River to complement BusinessByDesign complex apps

SAP is segmenting its emerging cloud computing strategy across multiple development platforms, including one codenamed "River," which will support lightweight extensions to its on-premises ERP (enterprise resource planning) software. The first River-based application, Carbon Impact 5.0, is set to be unveiled next month and will be running on Amazon's Elastic Compute Cloud.

SAP has been working on River for about 18 months, said CTO Vishal Sikka in a recent interview.

River applications are meant to be simple, with only a few dozen screens or so, and are easy to put together and extend, Sikka said. Still, SAP has done "a significant amount of work" on River in areas such as data security and authentication, "which frankly have been missing in many cases in the cloud atmosphere," he said.

River will be opened up to partners "over time," as well as other infrastructure services, he said. "The first [application] is on Amazon, but the platform is designed to run on multiple clouds.

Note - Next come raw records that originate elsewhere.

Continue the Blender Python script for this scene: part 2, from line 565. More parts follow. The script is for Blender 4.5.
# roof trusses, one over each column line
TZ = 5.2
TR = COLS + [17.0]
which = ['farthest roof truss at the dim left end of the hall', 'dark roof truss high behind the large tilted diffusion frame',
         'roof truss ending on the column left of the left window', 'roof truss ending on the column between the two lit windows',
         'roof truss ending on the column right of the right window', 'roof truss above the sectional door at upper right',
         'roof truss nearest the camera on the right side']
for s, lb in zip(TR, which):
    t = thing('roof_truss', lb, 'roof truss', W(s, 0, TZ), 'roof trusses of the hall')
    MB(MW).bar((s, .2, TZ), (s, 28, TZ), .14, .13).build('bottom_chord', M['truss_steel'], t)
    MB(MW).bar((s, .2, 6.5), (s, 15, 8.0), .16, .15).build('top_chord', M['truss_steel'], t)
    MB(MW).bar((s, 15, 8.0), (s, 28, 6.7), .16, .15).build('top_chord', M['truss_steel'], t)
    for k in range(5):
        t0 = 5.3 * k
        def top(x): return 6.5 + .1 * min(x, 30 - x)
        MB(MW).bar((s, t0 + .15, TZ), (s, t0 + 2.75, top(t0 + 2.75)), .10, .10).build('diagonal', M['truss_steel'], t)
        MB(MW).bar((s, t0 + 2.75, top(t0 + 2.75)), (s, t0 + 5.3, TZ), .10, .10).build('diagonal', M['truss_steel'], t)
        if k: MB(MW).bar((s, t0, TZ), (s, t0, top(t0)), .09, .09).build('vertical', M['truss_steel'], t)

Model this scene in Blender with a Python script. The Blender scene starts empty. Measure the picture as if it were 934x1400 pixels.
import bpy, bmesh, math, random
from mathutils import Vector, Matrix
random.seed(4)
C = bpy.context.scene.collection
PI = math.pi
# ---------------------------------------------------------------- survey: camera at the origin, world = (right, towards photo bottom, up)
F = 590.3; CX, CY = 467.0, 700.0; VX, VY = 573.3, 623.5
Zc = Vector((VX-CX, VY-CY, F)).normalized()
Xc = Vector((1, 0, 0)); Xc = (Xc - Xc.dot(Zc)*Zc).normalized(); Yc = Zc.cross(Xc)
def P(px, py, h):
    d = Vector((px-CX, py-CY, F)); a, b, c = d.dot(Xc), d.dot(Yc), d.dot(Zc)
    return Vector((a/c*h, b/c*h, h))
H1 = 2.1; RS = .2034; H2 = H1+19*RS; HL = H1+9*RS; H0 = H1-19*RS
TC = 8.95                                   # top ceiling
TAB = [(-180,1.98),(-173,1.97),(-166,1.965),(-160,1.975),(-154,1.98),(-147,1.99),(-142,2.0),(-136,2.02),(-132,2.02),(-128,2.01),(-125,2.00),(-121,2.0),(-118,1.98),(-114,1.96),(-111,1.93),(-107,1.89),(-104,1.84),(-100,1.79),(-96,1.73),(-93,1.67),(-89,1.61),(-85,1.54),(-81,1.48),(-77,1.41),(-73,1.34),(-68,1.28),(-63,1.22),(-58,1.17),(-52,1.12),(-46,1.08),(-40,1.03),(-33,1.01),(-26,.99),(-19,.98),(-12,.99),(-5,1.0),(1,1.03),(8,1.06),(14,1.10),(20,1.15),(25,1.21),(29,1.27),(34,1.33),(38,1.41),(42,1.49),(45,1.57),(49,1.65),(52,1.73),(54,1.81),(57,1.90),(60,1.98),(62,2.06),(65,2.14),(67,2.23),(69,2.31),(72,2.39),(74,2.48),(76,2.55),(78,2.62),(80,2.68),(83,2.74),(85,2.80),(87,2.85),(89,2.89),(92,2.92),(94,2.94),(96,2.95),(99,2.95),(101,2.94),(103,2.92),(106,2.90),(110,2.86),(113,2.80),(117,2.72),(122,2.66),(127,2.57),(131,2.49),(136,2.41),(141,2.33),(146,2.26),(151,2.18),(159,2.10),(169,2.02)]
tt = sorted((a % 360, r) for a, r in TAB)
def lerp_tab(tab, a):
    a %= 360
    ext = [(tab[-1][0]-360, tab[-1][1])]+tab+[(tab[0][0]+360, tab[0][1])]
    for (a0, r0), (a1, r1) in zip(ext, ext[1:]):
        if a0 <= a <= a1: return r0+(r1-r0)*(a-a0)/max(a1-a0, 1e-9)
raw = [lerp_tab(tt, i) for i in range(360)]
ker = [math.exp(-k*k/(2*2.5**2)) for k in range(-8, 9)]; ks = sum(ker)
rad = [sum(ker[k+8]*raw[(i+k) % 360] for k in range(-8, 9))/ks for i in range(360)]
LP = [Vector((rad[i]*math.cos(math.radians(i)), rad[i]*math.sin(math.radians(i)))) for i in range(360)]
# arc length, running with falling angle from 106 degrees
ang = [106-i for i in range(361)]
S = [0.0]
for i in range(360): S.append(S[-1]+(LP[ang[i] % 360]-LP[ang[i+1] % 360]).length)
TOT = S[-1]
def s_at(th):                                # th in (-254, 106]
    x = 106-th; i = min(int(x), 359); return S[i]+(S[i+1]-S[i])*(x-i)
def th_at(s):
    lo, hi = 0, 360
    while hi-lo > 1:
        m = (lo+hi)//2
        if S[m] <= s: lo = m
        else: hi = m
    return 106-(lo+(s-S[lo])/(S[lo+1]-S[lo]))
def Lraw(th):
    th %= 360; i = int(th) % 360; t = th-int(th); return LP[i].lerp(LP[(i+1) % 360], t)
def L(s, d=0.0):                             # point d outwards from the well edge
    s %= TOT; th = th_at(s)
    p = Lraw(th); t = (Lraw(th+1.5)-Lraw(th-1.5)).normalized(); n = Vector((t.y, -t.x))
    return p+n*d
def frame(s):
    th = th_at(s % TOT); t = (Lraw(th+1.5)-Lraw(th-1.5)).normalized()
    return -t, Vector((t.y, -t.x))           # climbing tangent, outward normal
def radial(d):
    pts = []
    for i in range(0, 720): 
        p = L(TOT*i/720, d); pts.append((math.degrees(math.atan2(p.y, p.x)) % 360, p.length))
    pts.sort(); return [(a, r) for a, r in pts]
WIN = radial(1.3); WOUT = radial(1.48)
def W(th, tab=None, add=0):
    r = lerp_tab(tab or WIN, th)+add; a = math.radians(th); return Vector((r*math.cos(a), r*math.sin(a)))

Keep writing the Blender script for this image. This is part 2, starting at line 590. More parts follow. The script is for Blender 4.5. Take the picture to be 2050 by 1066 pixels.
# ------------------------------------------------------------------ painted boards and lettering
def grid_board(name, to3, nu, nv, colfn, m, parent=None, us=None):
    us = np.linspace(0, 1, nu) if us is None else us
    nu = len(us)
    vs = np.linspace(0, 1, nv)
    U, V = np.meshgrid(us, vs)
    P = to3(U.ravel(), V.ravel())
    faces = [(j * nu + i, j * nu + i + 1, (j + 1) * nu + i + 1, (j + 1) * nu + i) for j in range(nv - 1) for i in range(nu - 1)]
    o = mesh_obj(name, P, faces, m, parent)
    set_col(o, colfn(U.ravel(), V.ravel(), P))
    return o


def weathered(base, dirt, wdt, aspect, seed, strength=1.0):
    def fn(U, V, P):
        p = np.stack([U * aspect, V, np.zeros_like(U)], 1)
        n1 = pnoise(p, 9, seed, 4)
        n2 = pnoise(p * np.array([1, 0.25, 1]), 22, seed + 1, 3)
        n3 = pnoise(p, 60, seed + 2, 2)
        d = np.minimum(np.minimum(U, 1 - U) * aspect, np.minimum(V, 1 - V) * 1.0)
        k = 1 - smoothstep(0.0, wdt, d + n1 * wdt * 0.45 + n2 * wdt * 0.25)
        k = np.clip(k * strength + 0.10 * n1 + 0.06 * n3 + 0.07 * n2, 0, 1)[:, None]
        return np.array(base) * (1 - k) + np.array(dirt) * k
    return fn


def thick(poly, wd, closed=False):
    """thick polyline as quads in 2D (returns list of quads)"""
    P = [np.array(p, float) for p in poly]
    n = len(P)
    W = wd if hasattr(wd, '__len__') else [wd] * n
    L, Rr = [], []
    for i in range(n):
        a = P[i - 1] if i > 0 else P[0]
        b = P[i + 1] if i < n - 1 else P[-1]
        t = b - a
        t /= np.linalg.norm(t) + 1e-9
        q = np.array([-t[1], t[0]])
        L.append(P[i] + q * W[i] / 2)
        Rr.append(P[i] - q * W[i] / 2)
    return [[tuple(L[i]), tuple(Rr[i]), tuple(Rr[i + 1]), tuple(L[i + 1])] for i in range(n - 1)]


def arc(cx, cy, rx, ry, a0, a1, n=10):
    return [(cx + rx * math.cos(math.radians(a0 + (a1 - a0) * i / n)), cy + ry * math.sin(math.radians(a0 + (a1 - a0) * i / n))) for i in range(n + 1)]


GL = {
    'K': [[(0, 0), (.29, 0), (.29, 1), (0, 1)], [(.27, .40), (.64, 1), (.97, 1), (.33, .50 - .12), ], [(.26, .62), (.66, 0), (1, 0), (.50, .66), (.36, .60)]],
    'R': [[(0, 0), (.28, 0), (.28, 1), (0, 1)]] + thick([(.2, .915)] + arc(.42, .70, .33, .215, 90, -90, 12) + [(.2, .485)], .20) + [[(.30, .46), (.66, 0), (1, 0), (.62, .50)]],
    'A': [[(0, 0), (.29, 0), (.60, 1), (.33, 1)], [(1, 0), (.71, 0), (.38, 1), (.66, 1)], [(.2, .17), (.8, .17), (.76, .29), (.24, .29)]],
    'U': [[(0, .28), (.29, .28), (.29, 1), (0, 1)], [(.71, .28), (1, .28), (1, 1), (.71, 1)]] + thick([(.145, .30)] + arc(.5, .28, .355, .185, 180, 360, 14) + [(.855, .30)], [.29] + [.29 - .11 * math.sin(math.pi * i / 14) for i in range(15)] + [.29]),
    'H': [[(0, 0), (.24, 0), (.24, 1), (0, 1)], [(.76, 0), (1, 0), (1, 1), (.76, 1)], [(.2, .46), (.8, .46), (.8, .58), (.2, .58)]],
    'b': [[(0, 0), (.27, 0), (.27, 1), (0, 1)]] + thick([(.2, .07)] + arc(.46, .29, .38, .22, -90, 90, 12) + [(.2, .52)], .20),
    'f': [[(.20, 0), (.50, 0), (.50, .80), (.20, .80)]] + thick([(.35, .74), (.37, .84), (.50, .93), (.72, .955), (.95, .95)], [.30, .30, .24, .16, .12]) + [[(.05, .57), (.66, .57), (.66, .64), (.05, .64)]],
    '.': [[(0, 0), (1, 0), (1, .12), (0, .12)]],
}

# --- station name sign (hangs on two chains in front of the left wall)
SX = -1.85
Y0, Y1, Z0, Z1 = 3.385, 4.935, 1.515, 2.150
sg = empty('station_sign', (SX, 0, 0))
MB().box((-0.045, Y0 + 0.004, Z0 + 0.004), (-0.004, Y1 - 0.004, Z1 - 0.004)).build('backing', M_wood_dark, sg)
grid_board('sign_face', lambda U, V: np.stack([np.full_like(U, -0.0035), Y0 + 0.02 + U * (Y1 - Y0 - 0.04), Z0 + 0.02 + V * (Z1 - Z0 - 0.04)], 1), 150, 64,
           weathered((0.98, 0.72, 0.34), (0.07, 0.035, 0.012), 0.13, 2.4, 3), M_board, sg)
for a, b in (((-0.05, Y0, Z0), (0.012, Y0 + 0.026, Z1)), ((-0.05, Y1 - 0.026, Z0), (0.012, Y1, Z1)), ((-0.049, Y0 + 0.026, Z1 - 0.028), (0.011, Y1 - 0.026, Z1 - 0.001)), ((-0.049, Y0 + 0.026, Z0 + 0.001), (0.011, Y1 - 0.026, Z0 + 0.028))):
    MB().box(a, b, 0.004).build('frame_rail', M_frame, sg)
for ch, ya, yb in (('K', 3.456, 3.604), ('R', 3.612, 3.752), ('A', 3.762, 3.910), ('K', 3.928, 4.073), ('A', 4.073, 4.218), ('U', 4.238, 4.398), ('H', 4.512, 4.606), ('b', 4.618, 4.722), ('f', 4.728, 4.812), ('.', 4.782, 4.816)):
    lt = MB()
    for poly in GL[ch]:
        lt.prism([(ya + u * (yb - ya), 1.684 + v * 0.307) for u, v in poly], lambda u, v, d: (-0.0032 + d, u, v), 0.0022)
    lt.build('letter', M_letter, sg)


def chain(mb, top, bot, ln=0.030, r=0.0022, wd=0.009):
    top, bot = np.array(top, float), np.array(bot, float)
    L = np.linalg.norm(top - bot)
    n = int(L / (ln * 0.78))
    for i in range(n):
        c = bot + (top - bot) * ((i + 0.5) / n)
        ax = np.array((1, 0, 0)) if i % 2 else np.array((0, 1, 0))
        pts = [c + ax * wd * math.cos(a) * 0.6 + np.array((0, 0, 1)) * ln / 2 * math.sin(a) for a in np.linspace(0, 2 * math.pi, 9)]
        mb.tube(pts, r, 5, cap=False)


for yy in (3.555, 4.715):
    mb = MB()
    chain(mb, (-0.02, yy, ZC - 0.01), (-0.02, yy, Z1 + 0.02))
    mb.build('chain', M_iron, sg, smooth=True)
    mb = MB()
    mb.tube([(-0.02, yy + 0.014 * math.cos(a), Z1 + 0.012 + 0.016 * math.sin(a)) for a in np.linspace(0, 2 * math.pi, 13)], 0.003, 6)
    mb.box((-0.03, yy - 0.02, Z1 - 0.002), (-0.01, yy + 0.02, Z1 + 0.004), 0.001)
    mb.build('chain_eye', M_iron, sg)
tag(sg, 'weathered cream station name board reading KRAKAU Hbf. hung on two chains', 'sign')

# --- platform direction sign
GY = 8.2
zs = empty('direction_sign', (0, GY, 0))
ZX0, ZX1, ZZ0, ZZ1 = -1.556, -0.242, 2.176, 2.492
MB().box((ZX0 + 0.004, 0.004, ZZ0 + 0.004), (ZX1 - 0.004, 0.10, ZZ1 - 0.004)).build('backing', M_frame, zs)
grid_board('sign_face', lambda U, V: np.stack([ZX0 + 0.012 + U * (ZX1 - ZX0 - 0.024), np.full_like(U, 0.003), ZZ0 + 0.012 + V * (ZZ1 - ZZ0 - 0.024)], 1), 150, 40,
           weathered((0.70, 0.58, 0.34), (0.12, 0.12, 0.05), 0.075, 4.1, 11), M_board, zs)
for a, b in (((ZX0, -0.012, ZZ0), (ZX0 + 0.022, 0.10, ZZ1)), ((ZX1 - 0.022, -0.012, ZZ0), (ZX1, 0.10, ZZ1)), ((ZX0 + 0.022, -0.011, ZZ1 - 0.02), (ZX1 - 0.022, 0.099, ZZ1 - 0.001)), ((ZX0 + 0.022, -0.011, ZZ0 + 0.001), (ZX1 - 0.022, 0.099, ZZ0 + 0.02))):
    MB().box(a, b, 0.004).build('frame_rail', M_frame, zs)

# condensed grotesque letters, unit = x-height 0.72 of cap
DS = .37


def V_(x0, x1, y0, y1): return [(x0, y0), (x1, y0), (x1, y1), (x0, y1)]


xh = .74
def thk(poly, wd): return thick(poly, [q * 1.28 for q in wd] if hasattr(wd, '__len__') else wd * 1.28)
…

Over time it will run on multiple clouds including our own." SAP went with Amazon at first because it has "a great expertise in this area," Sikka added. "It's a great way for us to deliver the first application, but by no means the only one."

Meanwhile, more complex cloud applications will be based on the platform behind Business ByDesign, SAP's on-demand ERP suite for the midmarket, Sikka said. Business ByDesign is entering a broader release this year.

Although earlier indications were that the platform SAP acquired via its 2006 purchase of e-sourcing vendor Frictionless Commerce would play a central role in its on-demand strategy, that doesn't seem to be the case any longer. The Frictionless platform provides "a unique set of components for applications similar to sourcing," he said. But "not much" is planned for it outside of e-sourcing, Sikka said.

Although SAP builds out a portfolio of on-demand applications, its embrace of the cloud goes only so far for now. For example, while customers can use public services like Amazon for development and testing purposes, Sikka doesn't see production ERP systems running there anytime soon, "for the foreseeable future."

"Technology's just not at a point where you can run a mission critical application on a public cloud," he said. "There isn't one contributing factor to it, but really several."

He cited familiar reasons, such as customer concerns over data privacy, data integration and regulatory hurdles. But Sikka also flagged one perceived benefit of public clouds, "elasticity," or their ability to scale pools of resources up and down in response to demand, as a potential pitfall.

"Mission-critical enterprise applications have lots of ways in which they tax the underlying resources of a system," Sikka said. On-demand applications such as Salesforce.com's CRM (customer relationship management) offering are "relatively straightforward," he said.

In contrast, SAP's Business Suite has a wide variety of processes ongoing, Sikka said. "You're running analytical things, you're running long-running things, you're running complex things like demand planning, workforce planning, things like that." Therefore, "a very uniform composition of simple hardware resources may not be the right [approach]," he said.